House Majority Leader Eric Cantor and President Barack Obama exchanged harsh words Tuesday during White House debt-limit talks designed to find common ground on a package of policies that could grease the skids for a politically unpopular increase in the government’s borrowing authority.
Obama managed to drive a wedge deeper into the fragile relationship between Cantor and the House’s top Republican, Speaker John Boehner.
Cantor, according to several sources, told the president he was none-too-pleased that the details of a private presentation he made to White House officials and congressional leaders on Monday had leaked into the media.
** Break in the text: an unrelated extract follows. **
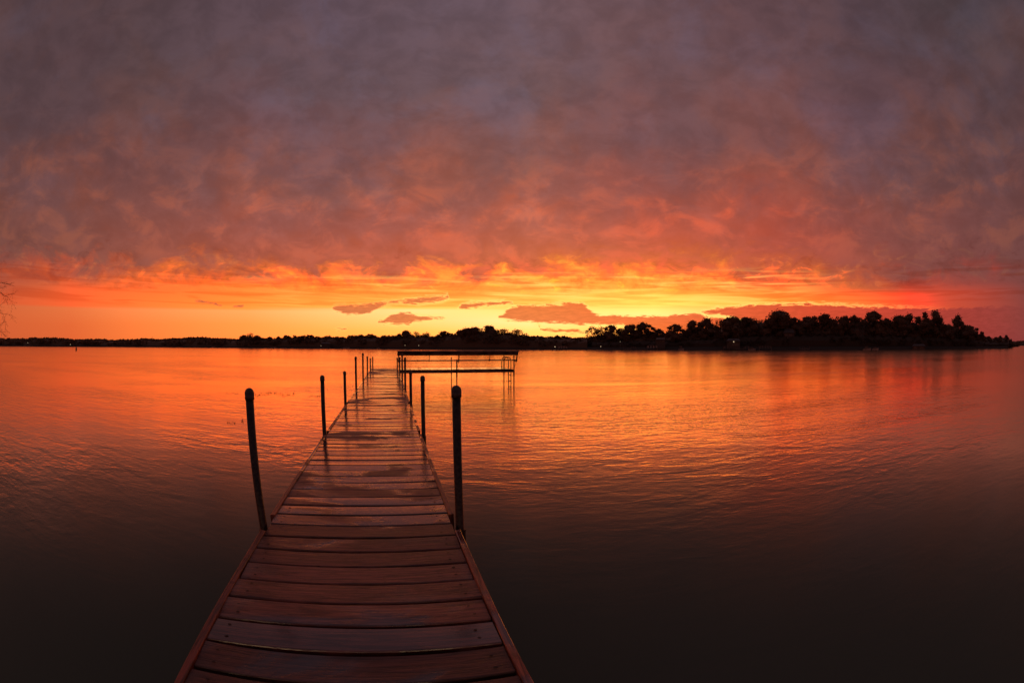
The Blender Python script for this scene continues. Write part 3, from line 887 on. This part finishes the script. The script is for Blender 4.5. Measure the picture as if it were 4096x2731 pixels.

Democrats, he charged, had asked him to put together a list of spending cuts and revenue-raisers discussed by Vice President Joe Biden’s deficit-reduction working group, only to take his work product and release it publicly.
By contrast, he said, the president hadn’t committed his own plan to paper in the same way.
But Obama had a pointed retort, sources told POLITICO: The president had shown Boehner a written set of specific proposals and assumed that, by doing so, he was sharing his ideas for a $4 trillion “grand bargain” with Cantor and the rest of the House Republican Conference.
Obama’s reply sought to exploit an existing point of tension between Cantor and Boehner, who hadn’t kept the House’s No. 2 Republican in the loop. While Obama and Boehner met secretly — and top aides to both men plotted a possible deal — Cantor was in the dark.
“We are told that the President is incorrect and there have been no details of the President’s preferred plan put on paper, and the Majority Leader is again requesting that those details be released so that we can share them with our Members,” a Cantor spokesperson said Tuesday evening.